Sodom drops out of the Bible for a while except as a proverb and a reminder of the wrath of God.  We find this warning in a few places, namely Deuteronomy 29:23, Jeremiah 49:18 Amos 4:11, Zephaniah 2:9 and Lamentations 4:6.  And that pretty much rounds out Sodom as described in the Tanakh – save for 2 very important places that I’ll get to in a minute.

In the B’rit Chadashah we see a similar pattern: In Matthew 10:15, Matthew 11:23-4, Luke 10:12 and Luke 17:29 Yeshua uses Sodom as a metric of divine judgment.  He warns some in Israel that if you think the judgment God brought on Sodom was bad … Paul uses Sodom, a reference to Isaiah, as a metric of the grace of God (Romans 9:29).  John goes with the judgment motif in Revelation 11:8.

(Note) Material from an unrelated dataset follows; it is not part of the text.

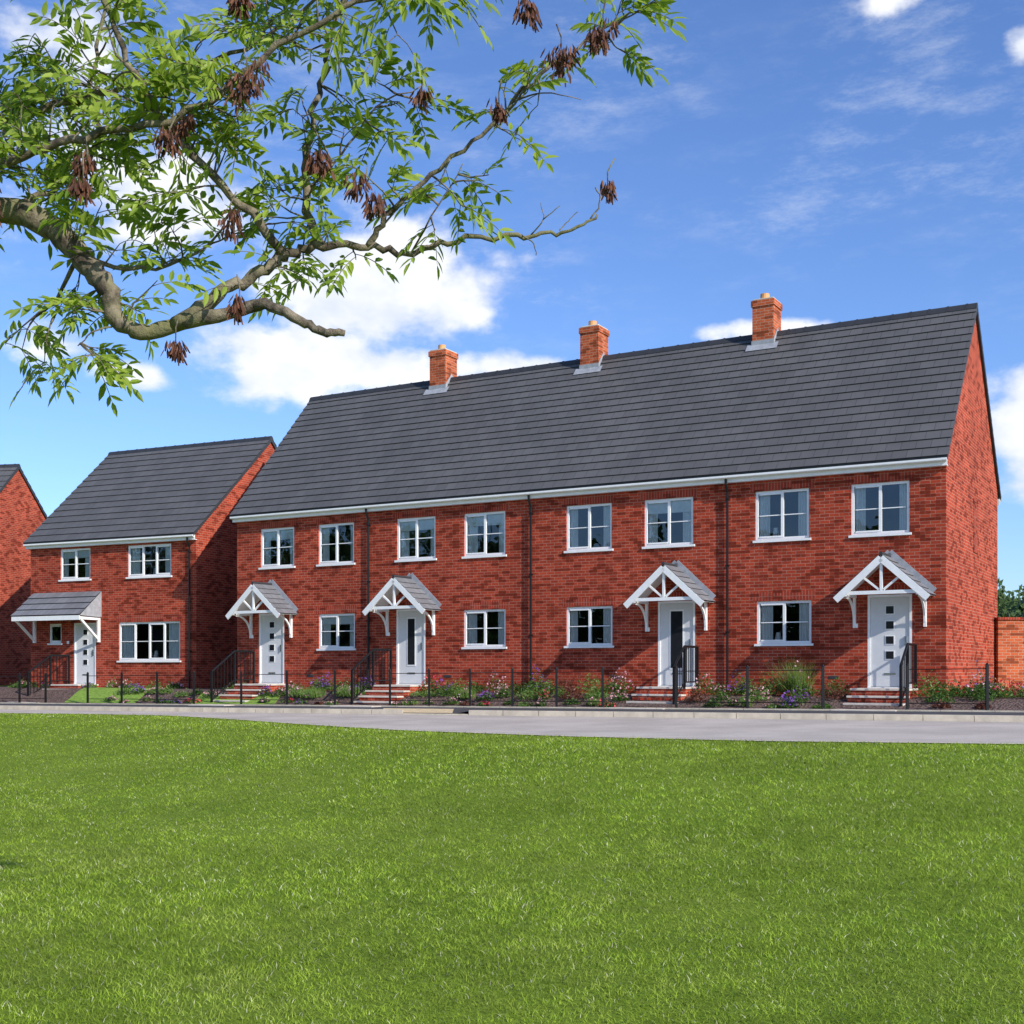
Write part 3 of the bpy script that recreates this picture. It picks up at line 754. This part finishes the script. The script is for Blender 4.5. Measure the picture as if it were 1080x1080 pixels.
def leafy(pts,dens,t0=0,t1=1,nl=(3,5),ln=(.10,.28)):
    n=len(pts); Ltot=sum((pts[i+1]-pts[i]).length for i in range(n-1))*(t1-t0)
    for k in range(int(Ltot*dens*.76)):
        t=random.uniform(t0,t1); i=min(n-2,int(t*(n-1))); a=(pts[i+1]-pts[i]).normalized()
        d=Vector((random.gauss(0,1),random.gauss(0,.7),random.gauss(.15,1))); d=(d-a*d.dot(a)*.6).normalized()+a*.4
        twig(pts[i],d,random.uniform(*ln),random.randint(*nl))
def keyb(x,y,z,sz=1.0):
    c=Vector((x,y,z))
    bark.tube([c+Vector((random.gauss(0,.02),0,.11)),c+Vector((0,0,.06)),c],[.003,.003,.002],5)
    sub=[(random.uniform(-.035,.035)*sz,random.uniform(-.02,.02)*sz,random.uniform(-.05,.05)*sz) for _ in range(4)]
    for i in range(int(140*sz)):
        a=random.uniform(0,6.28); hz=random.random(); rr=random.uniform(.1,1)*.042*sz; o=random.choice(sub)
        p=c+Vector((o[0]+rr*math.cos(a),o[1]+rr*math.sin(a)*.8,o[2]+(.035-.07*hz)*sz))
        d=Vector((math.cos(a)*random.uniform(.0,.7),math.sin(a)*random.uniform(.0,.7),-1)).normalized(); ln=random.uniform(.03,.048)
        s=Vector((random.gauss(0,1),random.gauss(0,.6),0)).normalized()*.0048
        keys.face([p,p+d*ln*.45-s,p+d*ln-s*.6,p+d*ln+s*.6,p+d*ln*.45+s])
gz=tz(-3.5,5.4)
limb([(-3.5,5.4,gz-.2),(-3.48,5.42,gz+.8),(-3.4,5.4,1.3),(-3.42,5.45,2.3),(-3.55,5.6,3.6),(-3.5,5.7,5.0),(-3.4,5.8,6.4)],.26,.09,6,14,.01)
bark.tube([(-3.5,5.4,gz-.05),(-3.5,5.4,gz+.25)],[.36,.25],14)
base=limb([(-3.42,5.42,1.75),(-2.9,5.2,2.35),(-2.5,5.05,2.72),(-2.09,5.0,2.83),(-1.86,4.98,2.74),(-1.74,4.96,2.62),(-1.64,4.95,2.50),(-1.61,4.95,2.38),(-1.50,4.95,2.32),(-1.30,4.95,2.365),(-1.12,4.93,2.39),(-.99,4.92,2.42),(-.85,4.9,2.355),(-.76,4.9,2.31),(-.67,4.9,2.30)],.10,.016,5,11,.005)
B=limb([(-1.36,4.95,2.35),(-1.16,4.97,2.49),(-1.05,5.0,2.57),(-.93,5.02,2.65),(-.79,5.05,2.70),(-.60,5.08,2.71),(-.42,5.1,2.69),(-.23,5.12,2.75),(.06,5.14,2.78),(.23,5.15,2.80),(.36,5.15,2.87)],.042,.006)
limb([(.33,5.15,2.85),(.37,5.15,2.92),(.35,5.14,2.98)],.006,.003,4,5)
limb([(.08,5.14,2.78),(.13,5.1,2.83),(.12,5.1,2.90)],.005,.002,4,5,.004); limb([(.13,5.1,2.83),(.2,5.08,2.88)],.004,.002,4,5,.004)
limb([(.04,5.14,2.78),(.09,5.1,2.73),(.10,5.1,2.68)],.005,.002,4,5,.004); limb([(.2,5.14,2.8),(.24,5.2,2.86),(.28,5.2,2.9)],.004,.002,4,5,.004)
C=limb([(-.60,5.08,2.71),(-.5,5.0,2.82),(-.39,4.95,2.90),(-.155,4.9,3.07),(.08,4.85,3.28),(.23,4.85,3.40),(.39,4.85,3.48),(.45,4.85,3.63)],.020,.004)
C2=limb([(.0,4.87,3.21),(.12,4.8,3.22),(.27,4.8,3.19)],.006,.002,4,5)
D=limb([(-.79,5.05,2.70),(-.86,5.1,2.95),(-.845,5.15,3.23),(-.795,5.2,3.46),(-.74,5.2,3.77),(-.6,5.3,4.2)],.028,.009)
E=limb([(-.93,5.02,2.65),(-1.12,4.9,2.86),(-1.33,4.85,3.05),(-1.45,4.8,3.26),(-1.59,4.75,3.54),(-1.67,4.7,3.85),(-1.7,4.7,4.2)],.028,.009)
F=limb([(-2.5,5.05,2.72),(-2.2,4.9,2.9),(-1.98,4.85,2.97),(-1.67,4.8,3.05),(-1.32,4.8,3.11),(-1.0,4.75,3.30),(-.70,4.7,3.46),(-.35,4.7,3.61),(-.05,4.7,3.78),(.2,4.7,3.9)],.034,.006)
G=limb([(-3.0,5.2,2.3),(-2.5,5.2,3.1),(-2.1,5.2,3.3),(-1.8,5.2,3.38),(-1.5,5.25,3.5),(-1.15,5.3,3.65),(-.8,5.3,3.9)],.03,.008)
Hh=limb([(-2.1,5.0,2.83),(-1.95,5.3,3.05),(-1.82,5.4,3.3),(-1.85,5.4,3.6),(-1.8,5.5,4.0)],.025,.008)
I=limb([(-1.60,4.95,2.36),(-1.68,4.9,2.30),(-1.74,4.9,2.25)],.007,.003,4,5)
J=limb([(-1.75,4.96,2.63),(-1.9,5.1,2.5),(-2.05,5.2,2.42)],.018,.005,4,6)
K=limb([(-1.74,4.96,2.62),(-1.55,5.1,2.62),(-1.35,5.2,2.72),(-1.2,5.2,2.85)],.016,.005,4,6)
M_=limb([(-.86,5.1,2.95),(-.7,5.0,3.05),(-.55,4.9,3.2),(-.35,4.9,3.3)],.010,.003,4,5)
O_=limb([(-.42,5.1,2.69),(-.3,5.0,2.85),(-.2,4.95,3.0)],.007,.003,4,5)
leafy(base,10,.22,.56,(2,4)); leafy(B,8,.1,.55,(2,3),(.06,.15)); leafy(C,15,.1,1,(2,4),(.08,.22)); leafy(C2,6,0,1,(1,2),(.05,.1))
leafy(D,19,.1,1); leafy(E,20,.1,1); leafy(F,22,.05,1); leafy(G,20,.1,1); leafy(Hh,19,.1,1)
leafy(J,16,.2,1,(2,4)); leafy(K,14,.2,1); leafy(M_,18,.1,1); leafy(O_,16,.1,1,(2,3),(.06,.15))
for _ in range(4): twig(Vector((-1.73,4.9,2.26)),Vector((random.gauss(0,.7),random.gauss(0,.4),-.5)),.08,3)
for _ in range(3): twig(Vector((-1.62,4.95,2.4)),Vector((-1,random.gauss(0,.4),random.gauss(0,.4))),.18,3)
for x,z,s in ((-1.01,3.33,1.15),(-.56,2.87,1.05),(-1.30,3.05,.8),(-1.26,3.17,.6),(-1.66,3.03,.8),(-1.62,2.89,.6),(-2.05,2.88,.9),(-2.03,2.42,.7),(-1.03,2.41,.55),(-1.30,2.28,.6),(.19,3.46,.9),(.35,3.55,.9),(.06,3.61,.8),(-.35,3.30,.5),(-.75,3.06,.85),(-1.10,2.80,.6),(-1.05,3.68,.95),(.37,2.92,.4),(-.05,3.2,.5)):
    keyb(x,4.68+random.uniform(-.08,.1),.95+(z-.95)*.95,s)
for i in range(10):
    a=random.uniform(1.8,4.6); z0=random.uniform(3.4,6.2); r=random.uniform(1.0,1.7)
    p=Vector((-3.45,5.65,z0)); e=p+Vector((math.cos(a)*r-.3,math.sin(a)*r,random.uniform(.3,1.4)))
    pts=limb([p,(p+e)/2+Vector((0,0,.2)),e],.05,.01,5,6); leafy(pts,9,.25,1,(4,6),(.2,.5))
bark.make('trunk_and_branches',BARK,A,smooth=True); leaves.make('leaves',ASHLEAF,A); keys.make('seed_clusters',KEYS,A)

# ------------------------------------------------------------ light, sky, clouds
az=Vector((.68,-.733,0)).normalized(); el=R(31)
S=Vector((az.x*math.cos(el),az.y*math.cos(el),math.sin(el)))
sd=bpy.data.lights.new('sun','SUN'); sd.energy=5.0; sd.angle=R(.53); sd.color=(1,.95,.87)
so=bpy.data.objects.new('sun',sd); so.rotation_euler=S.to_track_quat('Z','Y').to_euler(); so.location=(20,-20,30); scene.collection.objects.link(so)
W=bpy.data.worlds.new('World'); scene.world=W; W.use_nodes=True; nt=W.node_tree
try:
    W.cycles.sampling_method='MANUAL'; W.cycles.sample_map_resolution=256
except Exception: pass
bg=nt.nodes['Background']
sky=N(nt,'ShaderNodeTexSky',sky_type='NISHITA',sun_disc=False); sky.sun_elevation=el; sky.sun_rotation=math.atan2(S.x,S.y); sky.air_density=1.0; sky.dust_density=.4; sky.ozone_density=2.0
tint=MIX(nt,1.0,sky.outputs[0],(1.02,1.28,1.80),'MULTIPLY')
tc=N(nt,'ShaderNodeTexCoord').outputs['Generated']; sp=N(nt,'ShaderNodeSeparateXYZ'); L(nt,tc,sp.inputs[0])
azn=MA(nt,'ARCTAN2',sp.outputs[0],sp.outputs[1]); eln=MA(nt,'ARCSINE',sp.outputs[2])
cv=N(nt,'ShaderNodeCombineXYZ'); L(nt,azn,cv.inputs[0]); L(nt,MA(nt,'MULTIPLY',eln,1.5),cv.inputs[1])
n1=NOISE(nt,16,7,.56,cv.outputs[0]); n2=NOISE(nt,5,2,.5,cv.outputs[0])
blobs=[(-5.6,17.6,5.0,2.9,1.1),(-8.5,17.0,4.0,2.3,1.0),(-9.6,13.8,5.8,1.9,1.08),(-6.0,13.6,4.0,1.6,.95),(-.9,13.9,3.8,.8,.95),(12.25,15.3,4.0,.65,.9),(23.4,10.4,2.4,3.4,1.1),(17,27.6,2.6,1.0,.9),(22.9,25.3,1.2,1.0,.85),
 (-21.6,13.6,3.5,2,.6),(-16.5,20.5,8.5,4.6,.70),(-17.2,13,2.6,.8,.85),(-20,26,6,3,.52)]
m=None
for a,e,ra,re,wt in blobs:
    dx=MA(nt,'MULTIPLY',MA(nt,'SUBTRACT',azn,R(a)),1/R(ra)); dy=MA(nt,'MULTIPLY',MA(nt,'SUBTRACT',eln,R(e)),1/R(re))
    d=MA(nt,'SQRT',MA(nt,'ADD',MA(nt,'MULTIPLY',dx,dx),MA(nt,'MULTIPLY',dy,dy)))
    k=MA(nt,'SUBTRACT',wt,d); m=k if m is None else MA(nt,'MAXIMUM',m,k)
oth=MA(nt,'SUBTRACT',RANGE(nt,MA(nt,'ABSOLUTE',azn),R(28),R(40),-1.2,0),MA(nt,'MULTIPLY',MA(nt,'ABSOLUTE',MA(nt,'SUBTRACT',eln,R(16))),3.0))
oth=MA(nt,'ADD',oth,MA(nt,'MULTIPLY',MA(nt,'SUBTRACT',n2,.45),3))
m=MA(nt,'MAXIMUM',m,oth)
dens=RANGE(nt,MA(nt,'ADD',m,MA(nt,'MULTIPLY',MA(nt,'SUBTRACT',n1,.5),2.0)),-.05,.55)
cr=N(nt,'ShaderNodeMapping'); cr.inputs['Rotation'].default_value=(0,0,R(-25)); cr.inputs['Scale'].default_value=(3.5,7,1); L(nt,cv.outputs[0],cr.inputs[0])
ci=NOISE(nt,3.2,8,.72,cr.outputs[0])
low=NOISE(nt,4.0,2,.5,cv.outputs[0])
cim=MA(nt,'MULTIPLY',MA(nt,'MULTIPLY',RANGE(nt,eln,R(12),R(19)),RANGE(nt,eln,R(38),R(27))),RANGE(nt,low,.36,.58))
ci=MA(nt,'MULTIPLY',RANGE(nt,ci,.44,.80),MA(nt,'MULTIPLY',cim,.34))
shade=RANGE(nt,NOISE(nt,11,4,.6,cv.outputs[0]),.3,.65)
cc=MIX(nt,shade,(7.4,8.0,9.2),(10.2,10.2,10.3))
c1=MIX(nt,ci,tint,(8.6,9.0,9.8)); c2=MIX(nt,MA(nt,'MULTIPLY',dens,.97),c1,cc)
L(nt,c2,bg.inputs[0]); bg.inputs[1].default_value=.11

# ------------------------------------------------------------ camera
cd=bpy.data.cameras.new('camera'); cd.sensor_width=36; cd.lens=43.0; cd.shift_y=167/1080; cd.clip_end=6000; cd.clip_start=.05
co=bpy.data.objects.new('camera',cd); co.location=(0,0,.95); co.rotation_euler=(R(90),0,0); scene.collection.objects.link(co); scene.camera=co
scene.view_settings.view_transform='Standard'; scene.view_settings.look='None'; scene.view_settings.exposure=0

But Jude 7 and 2 Peter 2:6, which are 2 very strongly interdependent books, indicate that sexual promiscuity was a clear problem in Sodom.  2 Peter 2:6-7 has an interesting take on it, and really emphasizes more the preservation of Lot more than the destruction of Sodom.  So it would seem that the preachers I heard are justified in equating Sodom with homosexuality.